Validity of a customary marriage

16 January 2023 18:00 by Merilyn Kader

In Segone v Minister of Home Affairs and Others [2022] JOL 54179 (GJ) whether a purported customary marriage between the applicant and the deceased should be declared valid.

By Merilyn Rowena Kader LLB (Unisa), Legal Editor at LexisNexis South Africa.

Family law and persons - Customary marriage – validity of marriage: The court in Segone v Minister of Home Affairs and Others [2022] JOL 54179 (GJ) was called on to decide whether the purported customary marriage between the applicant and the deceased should be declared valid as per s 3(1) of the Recognition of Customary Marriages Act 120 of 1998. The applicant regarded herself as the lawful and only surviving spouse of the deceased. She claimed that she and the deceased had satisfied all the requirements for the conclusion of a valid customary marriage. She later discovered that he had married someone else (Ramakgolo). The lawfulness of that marriage was disputed by the applicant.

Ramakgolo pointed out that despite the applicant’s knowledge of the deceased’s last will and testament, and the appointment of an executor, she omitted to join the latter in the proceedings and that was said to constitute a material non-joinder fatal to her application.

The requirements for the conclusion of a valid customary marriage are provided under s 3 of the Act. Prospective spouses must both be older than 18 and they must both consent to be married to each other under customary law. Under s 4(8), a certificate of registration of a customary marriage issued under this section or any other law providing for the registration of customary marriages constitutes prima facie proof of the existence of the customary marriage. However, even if it is obligatory to register a customary marriage, s 4(9) provides that a failure to do so will not affect the validity of that marriage.

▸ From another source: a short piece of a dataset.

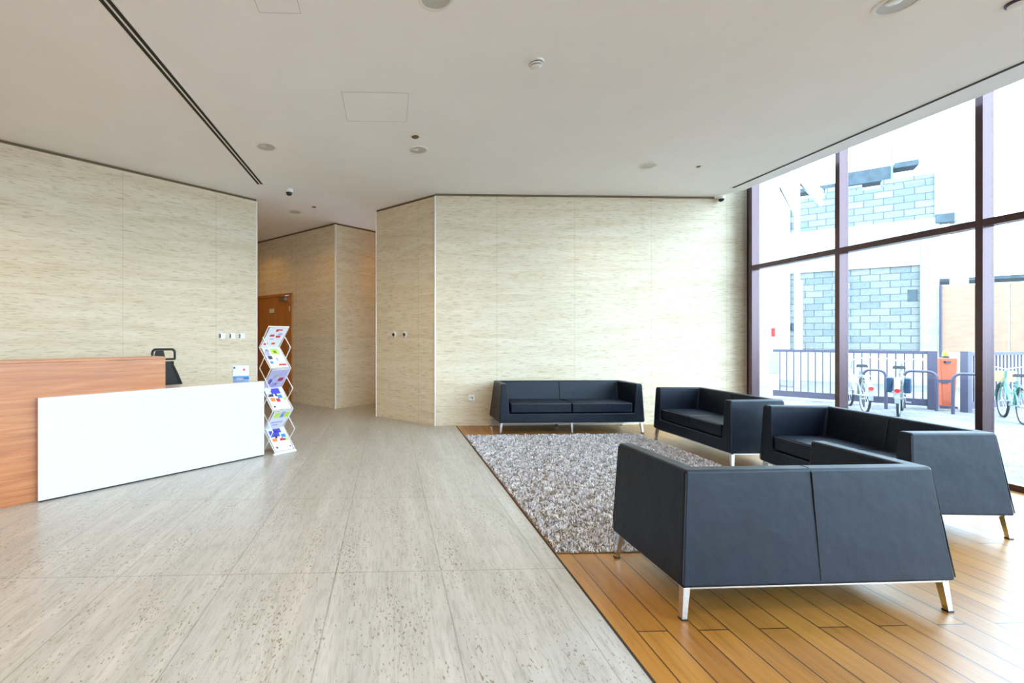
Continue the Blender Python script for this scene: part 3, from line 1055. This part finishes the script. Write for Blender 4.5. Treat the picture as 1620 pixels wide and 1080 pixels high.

In the absence of anything to gainsay that an executor had been appointed, the court agreed that the failure to join the executor constituted a material non-joinder. The applicant’s version was incompatible with that of Ramakgolo. The court was unable to fairly determine the issues as to which version was true and accurate and acceptable.

In accordance with the provisions of r 6(5)(g) of the Uniform Rules of Court, the material disputes of fact were referred for oral testimony.